Assim, enquanto os mercados acionistas atravessam um período conturbado, o mercado da dívida apresenta-se como um foco importante para a administração republicana, com Trump determinado em reduzir a despesa.
“Hoje, as taxas de juros tiveram uma bela queda — uma queda grande, bela — já estava na hora”, disse Trump na terça-feira. “E no futuro próximo, quero fazer o que não foi feito em 24 anos: equilibrar o orçamento federal — vamos equilibrá-lo.”
Para George Cipolloni, gestor da Penn Mutual Asset Management não faz sentido “mergulhar a economia numa recessão só para reduzir a taxa a 10 anos”.
Trump mantém nuvem negra
Olhando para a frente, apesar da maioria dos analistas continuar a identificar espaço para ganhos nas ações, há uma nuvem de incerteza que continua a pairar sobre os mercados. “A atenção está agora focada em anúncios comerciais, já que os mercados ainda não descontaram totalmente o potencial das políticas de Trump. Esperamos que a volatilidade persista com qualquer notícia adicional sobre tarifas”, escreve a Amundi, numa nota de research.
Para a equipa de especialistas liderada por Mahmood Pradhan, head of global macro da Amundi Investment Institute, a apesar desta incerteza, “o ambiente de mercado provavelmente permanecerá suportado pelo atual cenário económico positivo no primeiro semestre do ano, mas a incerteza é grande. À medida que avançamos para a última parte do ano, o impacto das tarifas sobre o crescimento económico e a inflação pode levar a revisões de lucros, potencialmente prejudicando o sentimento de risco“.

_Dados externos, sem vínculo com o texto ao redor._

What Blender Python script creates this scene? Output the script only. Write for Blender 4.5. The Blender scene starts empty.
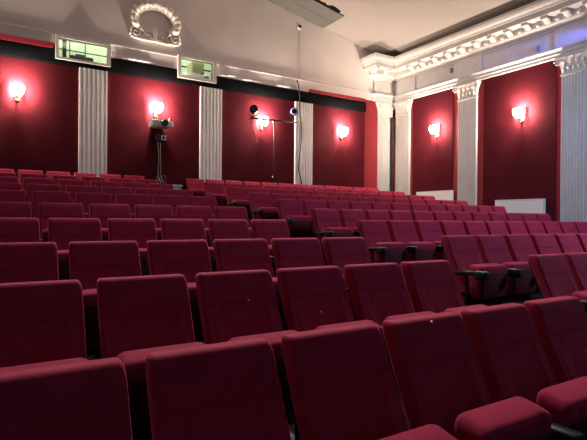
import bpy, bmesh, math, random
from mathutils import Vector, Matrix

random.seed(7)
SC = bpy.context.scene
COL = SC.collection
Z0 = 1.473            # camera height above the front row's floor
XW, YW = 11.72, 12.5  # right wall and back wall

# ------------------------------------------------------------------ materials
def mat(name, color, rough=0.6, metal=0.0, sheen=0.0, noise=0.0, scale=20.0, bump=0.0, bscale=200.0,
        spec=0.5, emit=None, estr=0.0, dirt=None):
    m = bpy.data.materials.new(name); m.use_nodes = True
    nt = m.node_tree; b = nt.nodes['Principled BSDF']
    b.inputs['Base Color'].default_value = (*color, 1)
    b.inputs['Roughness'].default_value = rough
    b.inputs['Metallic'].default_value = metal
    b.inputs['Specular IOR Level'].default_value = spec
    if sheen:
        b.inputs['Sheen Weight'].default_value = sheen
        b.inputs['Sheen Roughness'].default_value = 0.3
        b.inputs['Sheen Tint'].default_value = (.95, .20, .34, 1)
    tc = nt.nodes.new('ShaderNodeTexCoord')
    if noise:
        n = nt.nodes.new('ShaderNodeTexNoise'); n.inputs['Scale'].default_value = scale
        n.inputs['Detail'].default_value = 4
        nt.links.new(tc.outputs['Object'], n.inputs['Vector'])
        r = nt.nodes.new('ShaderNodeValToRGB')
        lo = [c*(1-noise) for c in color]; hi = [min(1, c*(1+noise)) for c in color]
        if dirt: lo = dirt
        r.color_ramp.elements[0].color = (*lo, 1); r.color_ramp.elements[1].color = (*hi, 1)
        r.color_ramp.elements[0].position = .3; r.color_ramp.elements[1].position = .7
        nt.links.new(n.outputs['Fac'], r.inputs['Fac'])
        nt.links.new(r.outputs['Color'], b.inputs['Base Color'])
    if bump:
        n2 = nt.nodes.new('ShaderNodeTexNoise'); n2.inputs['Scale'].default_value = bscale
        nt.links.new(tc.outputs['Object'], n2.inputs['Vector'])
        bp = nt.nodes.new('ShaderNodeBump'); bp.inputs['Strength'].default_value = bump
        bp.inputs['Distance'].default_value = 0.01
        nt.links.new(n2.outputs['Fac'], bp.inputs['Height'])
        nt.links.new(bp.outputs['Normal'], b.inputs['Normal'])
    if emit:
        b.inputs['Emission Color'].default_value = (*emit, 1)
        b.inputs['Emission Strength'].default_value = estr
    return m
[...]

Já no mercado cambial, o dólar, que recuou esta semana para mínimos de quatro meses face ao euro, deverá manter-se robusto. “Temos uma perspetiva positiva para o dólar”, diz a Amundi, realçando que antecipa que a nota verde ganhe face ao euro, “devido a fundamentais macroeconómicos contrastantes e políticas divergentes dos bancos centrais”.
A moeda única negoceia atualmente em torno de 1,08 dólares, acumulando uma valorização superior a 4% esta semana, naquela que é a melhor série de cinco dias desde março de 2009.

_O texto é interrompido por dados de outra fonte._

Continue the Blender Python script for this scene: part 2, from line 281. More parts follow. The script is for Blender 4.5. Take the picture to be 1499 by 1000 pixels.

Já os mercados emergentes deverão continuar a ser mais penalizados pela política tarifária de Trump, em detrimento dos mercados desenvolvidos.
Entre os chamados ativos de refúgio, o ouro continua a brilhar — ainda que já tenha brilhado mais — e segue a negociar acima de 2.900 dólares por onça, animado pela procura por proteção num quadro de crescente instabilidade política e económica.
“A magnitude, o timing e o âmbito das tarifas recentemente anunciadas pela administração dos EUA permanecem pouco claros, mas a reação inicial do mercado tem sido previsível”, realça a Amundi, apontando que o seu “impacto de longo prazo é incerto“.